======== Information supplied

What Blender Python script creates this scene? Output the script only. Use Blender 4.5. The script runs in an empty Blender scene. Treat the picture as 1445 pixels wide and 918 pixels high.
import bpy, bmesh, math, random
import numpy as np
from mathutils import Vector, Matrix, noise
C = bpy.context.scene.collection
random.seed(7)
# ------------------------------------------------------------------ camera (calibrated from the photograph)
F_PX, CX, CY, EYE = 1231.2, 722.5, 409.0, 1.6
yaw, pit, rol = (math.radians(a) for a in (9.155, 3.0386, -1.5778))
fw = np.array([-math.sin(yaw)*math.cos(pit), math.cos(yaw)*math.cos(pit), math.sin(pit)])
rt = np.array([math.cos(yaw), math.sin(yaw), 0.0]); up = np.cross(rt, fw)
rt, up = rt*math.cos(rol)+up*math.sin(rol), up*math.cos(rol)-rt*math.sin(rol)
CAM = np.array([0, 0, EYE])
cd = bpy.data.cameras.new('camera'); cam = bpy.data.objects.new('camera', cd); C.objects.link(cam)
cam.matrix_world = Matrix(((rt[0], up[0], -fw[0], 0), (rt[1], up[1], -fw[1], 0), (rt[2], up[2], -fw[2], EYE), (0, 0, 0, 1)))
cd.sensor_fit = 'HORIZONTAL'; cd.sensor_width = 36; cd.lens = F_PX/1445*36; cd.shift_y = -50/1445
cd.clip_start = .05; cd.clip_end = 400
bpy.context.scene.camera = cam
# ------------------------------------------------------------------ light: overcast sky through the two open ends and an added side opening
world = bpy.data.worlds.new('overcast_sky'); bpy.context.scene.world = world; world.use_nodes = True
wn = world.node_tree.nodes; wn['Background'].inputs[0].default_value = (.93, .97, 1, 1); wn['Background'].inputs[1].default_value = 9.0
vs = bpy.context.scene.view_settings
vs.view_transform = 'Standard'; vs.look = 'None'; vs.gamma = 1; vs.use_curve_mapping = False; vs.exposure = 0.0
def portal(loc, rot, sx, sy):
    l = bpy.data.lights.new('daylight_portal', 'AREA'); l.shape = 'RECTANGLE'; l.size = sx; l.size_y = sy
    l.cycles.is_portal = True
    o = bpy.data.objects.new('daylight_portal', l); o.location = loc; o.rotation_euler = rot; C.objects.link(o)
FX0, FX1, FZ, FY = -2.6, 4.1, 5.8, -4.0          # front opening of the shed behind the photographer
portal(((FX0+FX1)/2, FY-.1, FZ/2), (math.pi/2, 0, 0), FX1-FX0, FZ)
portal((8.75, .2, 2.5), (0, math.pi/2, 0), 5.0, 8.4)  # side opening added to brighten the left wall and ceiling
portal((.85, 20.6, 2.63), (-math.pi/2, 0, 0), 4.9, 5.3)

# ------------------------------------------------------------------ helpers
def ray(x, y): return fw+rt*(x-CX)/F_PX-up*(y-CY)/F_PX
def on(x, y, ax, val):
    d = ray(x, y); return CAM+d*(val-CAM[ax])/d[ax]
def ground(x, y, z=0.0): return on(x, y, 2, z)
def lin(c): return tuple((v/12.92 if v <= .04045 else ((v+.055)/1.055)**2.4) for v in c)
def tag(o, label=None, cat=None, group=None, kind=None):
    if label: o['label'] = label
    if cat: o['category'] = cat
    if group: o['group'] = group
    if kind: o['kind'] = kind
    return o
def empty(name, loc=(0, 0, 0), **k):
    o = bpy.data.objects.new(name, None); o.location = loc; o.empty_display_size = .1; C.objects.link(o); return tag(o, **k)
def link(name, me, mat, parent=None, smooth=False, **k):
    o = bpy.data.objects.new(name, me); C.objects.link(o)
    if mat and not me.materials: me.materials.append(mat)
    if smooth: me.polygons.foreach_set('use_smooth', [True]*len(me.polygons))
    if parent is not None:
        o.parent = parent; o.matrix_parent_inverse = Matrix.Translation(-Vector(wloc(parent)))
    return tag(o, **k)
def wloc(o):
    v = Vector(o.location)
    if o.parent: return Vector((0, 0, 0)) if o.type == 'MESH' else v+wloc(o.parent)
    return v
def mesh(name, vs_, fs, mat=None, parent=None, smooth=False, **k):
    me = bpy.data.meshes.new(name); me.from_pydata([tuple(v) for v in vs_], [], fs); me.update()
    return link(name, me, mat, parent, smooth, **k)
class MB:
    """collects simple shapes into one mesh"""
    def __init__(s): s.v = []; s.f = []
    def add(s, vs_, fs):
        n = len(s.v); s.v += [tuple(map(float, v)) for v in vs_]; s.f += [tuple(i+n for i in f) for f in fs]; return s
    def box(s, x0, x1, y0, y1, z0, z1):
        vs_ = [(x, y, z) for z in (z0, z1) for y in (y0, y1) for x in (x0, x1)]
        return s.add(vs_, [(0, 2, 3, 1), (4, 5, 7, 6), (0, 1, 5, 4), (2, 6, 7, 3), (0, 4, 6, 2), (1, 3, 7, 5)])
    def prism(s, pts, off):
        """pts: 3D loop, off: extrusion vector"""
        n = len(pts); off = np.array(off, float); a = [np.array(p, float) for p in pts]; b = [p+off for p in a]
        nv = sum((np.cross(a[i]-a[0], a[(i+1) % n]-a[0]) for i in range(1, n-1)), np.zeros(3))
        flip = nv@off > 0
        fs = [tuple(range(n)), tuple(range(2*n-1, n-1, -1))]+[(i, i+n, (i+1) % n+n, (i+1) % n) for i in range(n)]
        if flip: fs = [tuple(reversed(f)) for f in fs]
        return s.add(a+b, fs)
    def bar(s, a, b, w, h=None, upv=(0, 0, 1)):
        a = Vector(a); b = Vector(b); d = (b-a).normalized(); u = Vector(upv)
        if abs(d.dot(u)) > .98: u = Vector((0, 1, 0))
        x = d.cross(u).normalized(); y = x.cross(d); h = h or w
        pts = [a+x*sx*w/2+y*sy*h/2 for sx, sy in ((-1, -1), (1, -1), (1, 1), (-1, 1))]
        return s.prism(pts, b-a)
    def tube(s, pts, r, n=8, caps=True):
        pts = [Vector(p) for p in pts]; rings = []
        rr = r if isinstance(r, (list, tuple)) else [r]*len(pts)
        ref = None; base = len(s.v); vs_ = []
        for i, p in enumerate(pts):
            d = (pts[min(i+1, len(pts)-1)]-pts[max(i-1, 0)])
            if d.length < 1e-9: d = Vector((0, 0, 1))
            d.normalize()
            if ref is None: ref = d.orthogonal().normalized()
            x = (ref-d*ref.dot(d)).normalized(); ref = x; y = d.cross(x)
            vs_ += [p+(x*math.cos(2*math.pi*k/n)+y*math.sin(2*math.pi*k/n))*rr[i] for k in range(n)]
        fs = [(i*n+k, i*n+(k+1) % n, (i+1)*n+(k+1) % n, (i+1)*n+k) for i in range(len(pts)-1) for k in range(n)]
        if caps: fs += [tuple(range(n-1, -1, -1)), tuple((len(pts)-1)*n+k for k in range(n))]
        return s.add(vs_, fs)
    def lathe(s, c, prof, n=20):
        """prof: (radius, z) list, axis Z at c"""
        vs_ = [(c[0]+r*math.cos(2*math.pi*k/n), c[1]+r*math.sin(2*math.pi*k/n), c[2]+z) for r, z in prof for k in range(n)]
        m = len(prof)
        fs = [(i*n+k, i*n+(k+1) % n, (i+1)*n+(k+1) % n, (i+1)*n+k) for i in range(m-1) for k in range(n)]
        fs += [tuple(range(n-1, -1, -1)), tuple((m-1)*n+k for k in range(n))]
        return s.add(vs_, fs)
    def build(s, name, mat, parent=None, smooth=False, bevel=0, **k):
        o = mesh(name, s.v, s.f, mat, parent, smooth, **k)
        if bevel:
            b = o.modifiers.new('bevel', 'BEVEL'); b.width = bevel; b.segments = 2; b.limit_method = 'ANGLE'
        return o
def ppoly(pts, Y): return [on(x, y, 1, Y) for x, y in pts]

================

** Written request **
Give the complete listing a second time, exactly as it reads.

** Worked answer **
What Blender Python script creates this scene? Output the script only. Use Blender 4.5. The script runs in an empty Blender scene. Treat the picture as 1445 pixels wide and 918 pixels high.
import bpy, bmesh, math, random
import numpy as np
from mathutils import Vector, Matrix, noise
C = bpy.context.scene.collection
random.seed(7)
# ------------------------------------------------------------------ camera (calibrated from the photograph)
F_PX, CX, CY, EYE = 1231.2, 722.5, 409.0, 1.6
yaw, pit, rol = (math.radians(a) for a in (9.155, 3.0386, -1.5778))
fw = np.array([-math.sin(yaw)*math.cos(pit), math.cos(yaw)*math.cos(pit), math.sin(pit)])
rt = np.array([math.cos(yaw), math.sin(yaw), 0.0]); up = np.cross(rt, fw)
rt, up = rt*math.cos(rol)+up*math.sin(rol), up*math.cos(rol)-rt*math.sin(rol)
CAM = np.array([0, 0, EYE])
cd = bpy.data.cameras.new('camera'); cam = bpy.data.objects.new('camera', cd); C.objects.link(cam)
cam.matrix_world = Matrix(((rt[0], up[0], -fw[0], 0), (rt[1], up[1], -fw[1], 0), (rt[2], up[2], -fw[2], EYE), (0, 0, 0, 1)))
cd.sensor_fit = 'HORIZONTAL'; cd.sensor_width = 36; cd.lens = F_PX/1445*36; cd.shift_y = -50/1445
cd.clip_start = .05; cd.clip_end = 400
bpy.context.scene.camera = cam
# ------------------------------------------------------------------ light: overcast sky through the two open ends and an added side opening
world = bpy.data.worlds.new('overcast_sky'); bpy.context.scene.world = world; world.use_nodes = True
wn = world.node_tree.nodes; wn['Background'].inputs[0].default_value = (.93, .97, 1, 1); wn['Background'].inputs[1].default_value = 9.0
vs = bpy.context.scene.view_settings
vs.view_transform = 'Standard'; vs.look = 'None'; vs.gamma = 1; vs.use_curve_mapping = False; vs.exposure = 0.0
def portal(loc, rot, sx, sy):
    l = bpy.data.lights.new('daylight_portal', 'AREA'); l.shape = 'RECTANGLE'; l.size = sx; l.size_y = sy
    l.cycles.is_portal = True
    o = bpy.data.objects.new('daylight_portal', l); o.location = loc; o.rotation_euler = rot; C.objects.link(o)
FX0, FX1, FZ, FY = -2.6, 4.1, 5.8, -4.0          # front opening of the shed behind the photographer
portal(((FX0+FX1)/2, FY-.1, FZ/2), (math.pi/2, 0, 0), FX1-FX0, FZ)
portal((8.75, .2, 2.5), (0, math.pi/2, 0), 5.0, 8.4)  # side opening added to brighten the left wall and ceiling
portal((.85, 20.6, 2.63), (-math.pi/2, 0, 0), 4.9, 5.3)

# ------------------------------------------------------------------ helpers
def ray(x, y): return fw+rt*(x-CX)/F_PX-up*(y-CY)/F_PX
def on(x, y, ax, val):
    d = ray(x, y); return CAM+d*(val-CAM[ax])/d[ax]
def ground(x, y, z=0.0): return on(x, y, 2, z)
def lin(c): return tuple((v/12.92 if v <= .04045 else ((v+.055)/1.055)**2.4) for v in c)
def tag(o, label=None, cat=None, group=None, kind=None):
    if label: o['label'] = label
    if cat: o['category'] = cat
    if group: o['group'] = group
    if kind: o['kind'] = kind
    return o
def empty(name, loc=(0, 0, 0), **k):
    o = bpy.data.objects.new(name, None); o.location = loc; o.empty_display_size = .1; C.objects.link(o); return tag(o, **k)
def link(name, me, mat, parent=None, smooth=False, **k):
    o = bpy.data.objects.new(name, me); C.objects.link(o)
    if mat and not me.materials: me.materials.append(mat)
    if smooth: me.polygons.foreach_set('use_smooth', [True]*len(me.polygons))
    if parent is not None:
        o.parent = parent; o.matrix_parent_inverse = Matrix.Translation(-Vector(wloc(parent)))
    return tag(o, **k)
def wloc(o):
    v = Vector(o.location)
    if o.parent: return Vector((0, 0, 0)) if o.type == 'MESH' else v+wloc(o.parent)
    return v
def mesh(name, vs_, fs, mat=None, parent=None, smooth=False, **k):
    me = bpy.data.meshes.new(name); me.from_pydata([tuple(v) for v in vs_], [], fs); me.update()
    return link(name, me, mat, parent, smooth, **k)
class MB:
    """collects simple shapes into one mesh"""
    def __init__(s): s.v = []; s.f = []
    def add(s, vs_, fs):
        n = len(s.v); s.v += [tuple(map(float, v)) for v in vs_]; s.f += [tuple(i+n for i in f) for f in fs]; return s
    def box(s, x0, x1, y0, y1, z0, z1):
        vs_ = [(x, y, z) for z in (z0, z1) for y in (y0, y1) for x in (x0, x1)]
        return s.add(vs_, [(0, 2, 3, 1), (4, 5, 7, 6), (0, 1, 5, 4), (2, 6, 7, 3), (0, 4, 6, 2), (1, 3, 7, 5)])
    def prism(s, pts, off):
        """pts: 3D loop, off: extrusion vector"""
        n = len(pts); off = np.array(off, float); a = [np.array(p, float) for p in pts]; b = [p+off for p in a]
        nv = sum((np.cross(a[i]-a[0], a[(i+1) % n]-a[0]) for i in range(1, n-1)), np.zeros(3))
        flip = nv@off > 0
        fs = [tuple(range(n)), tuple(range(2*n-1, n-1, -1))]+[(i, i+n, (i+1) % n+n, (i+1) % n) for i in range(n)]
        if flip: fs = [tuple(reversed(f)) for f in fs]
        return s.add(a+b, fs)
    def bar(s, a, b, w, h=None, upv=(0, 0, 1)):
        a = Vector(a); b = Vector(b); d = (b-a).normalized(); u = Vector(upv)
        if abs(d.dot(u)) > .98: u = Vector((0, 1, 0))
        x = d.cross(u).normalized(); y = x.cross(d); h = h or w
        pts = [a+x*sx*w/2+y*sy*h/2 for sx, sy in ((-1, -1), (1, -1), (1, 1), (-1, 1))]
        return s.prism(pts, b-a)
    def tube(s, pts, r, n=8, caps=True):
        pts = [Vector(p) for p in pts]; rings = []
        rr = r if isinstance(r, (list, tuple)) else [r]*len(pts)
        ref = None; base = len(s.v); vs_ = []
        for i, p in enumerate(pts):
            d = (pts[min(i+1, len(pts)-1)]-pts[max(i-1, 0)])
            if d.length < 1e-9: d = Vector((0, 0, 1))
            d.normalize()
            if ref is None: ref = d.orthogonal().normalized()
            x = (ref-d*ref.dot(d)).normalized(); ref = x; y = d.cross(x)
            vs_ += [p+(x*math.cos(2*math.pi*k/n)+y*math.sin(2*math.pi*k/n))*rr[i] for k in range(n)]
        fs = [(i*n+k, i*n+(k+1) % n, (i+1)*n+(k+1) % n, (i+1)*n+k) for i in range(len(pts)-1) for k in range(n)]
        if caps: fs += [tuple(range(n-1, -1, -1)), tuple((len(pts)-1)*n+k for k in range(n))]
        return s.add(vs_, fs)
    def lathe(s, c, prof, n=20):
        """prof: (radius, z) list, axis Z at c"""
        vs_ = [(c[0]+r*math.cos(2*math.pi*k/n), c[1]+r*math.sin(2*math.pi*k/n), c[2]+z) for r, z in prof for k in range(n)]
        m = len(prof)
        fs = [(i*n+k, i*n+(k+1) % n, (i+1)*n+(k+1) % n, (i+1)*n+k) for i in range(m-1) for k in range(n)]
        fs += [tuple(range(n-1, -1, -1)), tuple((m-1)*n+k for k in range(n))]
        return s.add(vs_, fs)
    def build(s, name, mat, parent=None, smooth=False, bevel=0, **k):
        o = mesh(name, s.v, s.f, mat, parent, smooth, **k)
        if bevel:
            b = o.modifiers.new('bevel', 'BEVEL'); b.width = bevel; b.segments = 2; b.limit_method = 'ANGLE'
        return o
def ppoly(pts, Y): return [on(x, y, 1, Y) for x, y in pts]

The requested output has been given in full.